▶ REQUIREMENTS: Pictures in the data below are not part of the copy; transcribe everything else exactly.
+-------+
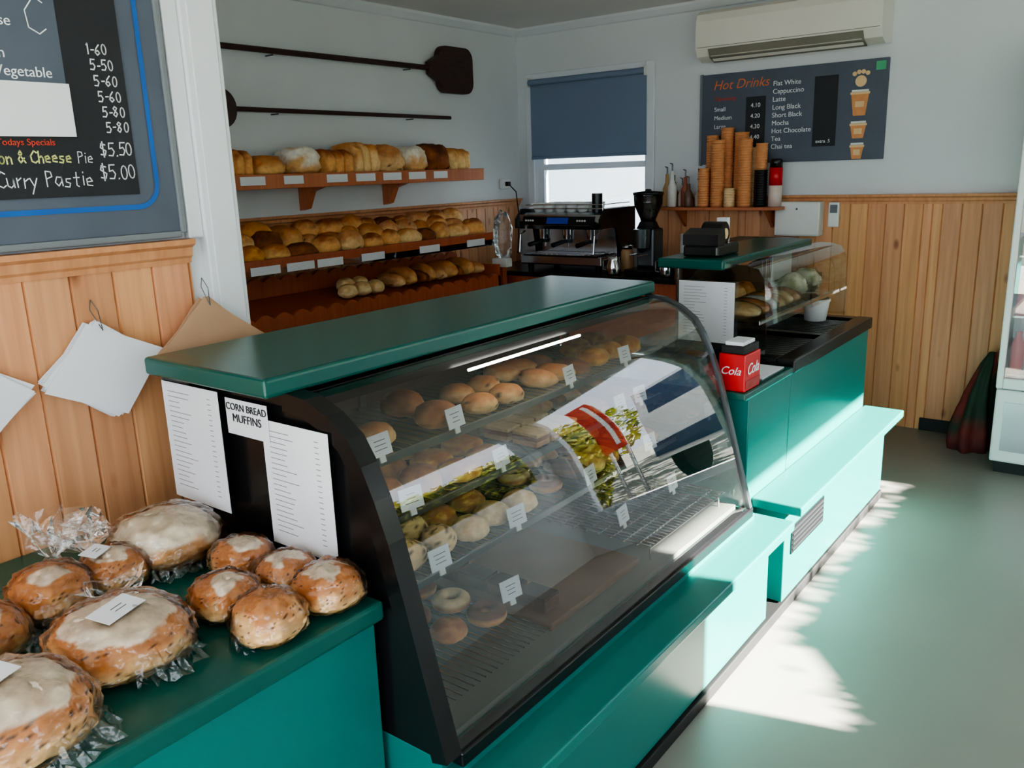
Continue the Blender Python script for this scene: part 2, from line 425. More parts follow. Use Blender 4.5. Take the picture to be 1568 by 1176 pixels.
def panelling(name, axis, face, a0, a1, sign, z1=1.27, t=0.014, w=0.095, rail=1.31):
    b = MB(name); a = a0; rnd = random.Random(name)
    while a < a1-0.005:
        e = min(a+w*rnd.choice([1, 1, 1, 0.5]), a1)
        k = rnd.uniform(0.88, 1.08); col = (k, k*rnd.uniform(0.95, 1.03), k*rnd.uniform(0.9, 1.05))
        g = 0.004
        f0 = face; f1 = face+sign*t; f2 = face+sign*(t-0.007)
        pts = [(a, f0), (a, f2), (a+g, f1), (e-g, f1), (e, f2), (e, f0)]
        if axis == 'X':
            b.prism(pts, 'Z', 0.0, z1, 'pine', col)
        else:
            b.prism([(p[1], p[0]) for p in pts], 'Z', 0.0, z1, 'pine', col)
        a = e
    pr = [(0, z1-0.012), (t+0.004, z1-0.012), (t+0.006, z1), (t+0.013, z1+0.006), (t+0.016, rail-0.02), (t+0.03, rail-0.012), (t+0.032, rail), (0, rail)]
    if axis == 'X': b.prism([(face+sign*p[0], p[1]) for p in pr], 'X', a0, a1, 'pinerail')
    else: b.prism([(face+sign*p[0], p[1]) for p in pr], 'Y', a0, a1, 'pinerail')
    return b.build()
panelling('trim_panelling_back_right', 'X', YB, WX1+0.07, DX0-0.02, -1)
panelling('trim_panelling_left', 'Y', XL, YF, YB-0.04, 1)
panelling('trim_panelling_partition', 'Y', XP, YF, 1.15, 1, z1=1.325, rail=1.37)
b = MB('baseboard_back'); b.box(-0.97, DX0, YB-0.03, YB-0.0145, 0, 0.07, 'blackrub', 0.003); b.build()

b = MB('window_1')
for a in ((WX0-0.06, WX0), (WX1, WX1+0.06)): b.box(a[0], a[1], YB-0.02, YB, WZ0-0.06, WZ1+0.05, 'trim', 0.004)
b.box(WX0, WX1, YB-0.02, YB, WZ1, WZ1+0.05, 'trim', 0.004); b.box(WX0-0.08, WX1+0.08, YB-0.05, YB, WZ0-0.06, WZ0, 'trim', 0.004)
b.box(WX0, WX0+0.05, YB+0.03, YB+0.08, WZ0, WZ1, 'trim'); b.box(WX1-0.03, WX1, YB+0.03, YB+0.08, WZ0, WZ1, 'trim')
b.box(WX0+0.05, WX1-0.03, YB+0.03, YB+0.08, WZ0, WZ0+0.05, 'trim'); b.box(WX0+0.05, WX1-0.03, YB+0.03, YB+0.08, 1.50, 1.54, 'trim')
b.box(WX0+0.05, WX1-0.03, YB+0.052, YB+0.056, WZ0+0.05, WZ1, 'glass')
b.build()
b = MB('roller_blind')
b.cyl((WX0-0.01, YB-0.045, 2.09), (WX1+0.01, YB-0.045, 2.09), 0.02, 0.02, 'blind')
b.box(WX0-0.01, WX1+0.01, YB-0.030, YB-0.027, 1.59, 2.09, 'blind'); b.box(WX0-0.01, WX1+0.01, YB-0.036, YB-0.022, 1.575, 1.595, 'blind', 0.003)
b.box(WX0-0.015, WX0-0.01, YB-0.065, YB-0.0205, 2.06, 2.12, 'plw'); b.box(WX1+0.01, WX1+0.015, YB-0.065, YB-0.0205, 2.06, 2.12, 'plw')
b.build()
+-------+
▶ RESPONSE TO THIS EXERCISE:
Continue the Blender Python script for this scene: part 2, from line 425. More parts follow. Use Blender 4.5. Take the picture to be 1568 by 1176 pixels.
def panelling(name, axis, face, a0, a1, sign, z1=1.27, t=0.014, w=0.095, rail=1.31):
    b = MB(name); a = a0; rnd = random.Random(name)
    while a < a1-0.005:
        e = min(a+w*rnd.choice([1, 1, 1, 0.5]), a1)
        k = rnd.uniform(0.88, 1.08); col = (k, k*rnd.uniform(0.95, 1.03), k*rnd.uniform(0.9, 1.05))
        g = 0.004
        f0 = face; f1 = face+sign*t; f2 = face+sign*(t-0.007)
        pts = [(a, f0), (a, f2), (a+g, f1), (e-g, f1), (e, f2), (e, f0)]
        if axis == 'X':
            b.prism(pts, 'Z', 0.0, z1, 'pine', col)
        else:
            b.prism([(p[1], p[0]) for p in pts], 'Z', 0.0, z1, 'pine', col)
        a = e
    pr = [(0, z1-0.012), (t+0.004, z1-0.012), (t+0.006, z1), (t+0.013, z1+0.006), (t+0.016, rail-0.02), (t+0.03, rail-0.012), (t+0.032, rail), (0, rail)]
    if axis == 'X': b.prism([(face+sign*p[0], p[1]) for p in pr], 'X', a0, a1, 'pinerail')
    else: b.prism([(face+sign*p[0], p[1]) for p in pr], 'Y', a0, a1, 'pinerail')
    return b.build()
panelling('trim_panelling_back_right', 'X', YB, WX1+0.07, DX0-0.02, -1)
panelling('trim_panelling_left', 'Y', XL, YF, YB-0.04, 1)
panelling('trim_panelling_partition', 'Y', XP, YF, 1.15, 1, z1=1.325, rail=1.37)
b = MB('baseboard_back'); b.box(-0.97, DX0, YB-0.03, YB-0.0145, 0, 0.07, 'blackrub', 0.003); b.build()

b = MB('window_1')
for a in ((WX0-0.06, WX0), (WX1, WX1+0.06)): b.box(a[0], a[1], YB-0.02, YB, WZ0-0.06, WZ1+0.05, 'trim', 0.004)
b.box(WX0, WX1, YB-0.02, YB, WZ1, WZ1+0.05, 'trim', 0.004); b.box(WX0-0.08, WX1+0.08, YB-0.05, YB, WZ0-0.06, WZ0, 'trim', 0.004)
b.box(WX0, WX0+0.05, YB+0.03, YB+0.08, WZ0, WZ1, 'trim'); b.box(WX1-0.03, WX1, YB+0.03, YB+0.08, WZ0, WZ1, 'trim')
b.box(WX0+0.05, WX1-0.03, YB+0.03, YB+0.08, WZ0, WZ0+0.05, 'trim'); b.box(WX0+0.05, WX1-0.03, YB+0.03, YB+0.08, 1.50, 1.54, 'trim')
b.box(WX0+0.05, WX1-0.03, YB+0.052, YB+0.056, WZ0+0.05, WZ1, 'glass')
b.build()
b = MB('roller_blind')
b.cyl((WX0-0.01, YB-0.045, 2.09), (WX1+0.01, YB-0.045, 2.09), 0.02, 0.02, 'blind')
b.box(WX0-0.01, WX1+0.01, YB-0.030, YB-0.027, 1.59, 2.09, 'blind'); b.box(WX0-0.01, WX1+0.01, YB-0.036, YB-0.022, 1.575, 1.595, 'blind', 0.003)
b.box(WX0-0.015, WX0-0.01, YB-0.065, YB-0.0205, 2.06, 2.12, 'plw'); b.box(WX1+0.01, WX1+0.015, YB-0.065, YB-0.0205, 2.06, 2.12, 'plw')
b.build()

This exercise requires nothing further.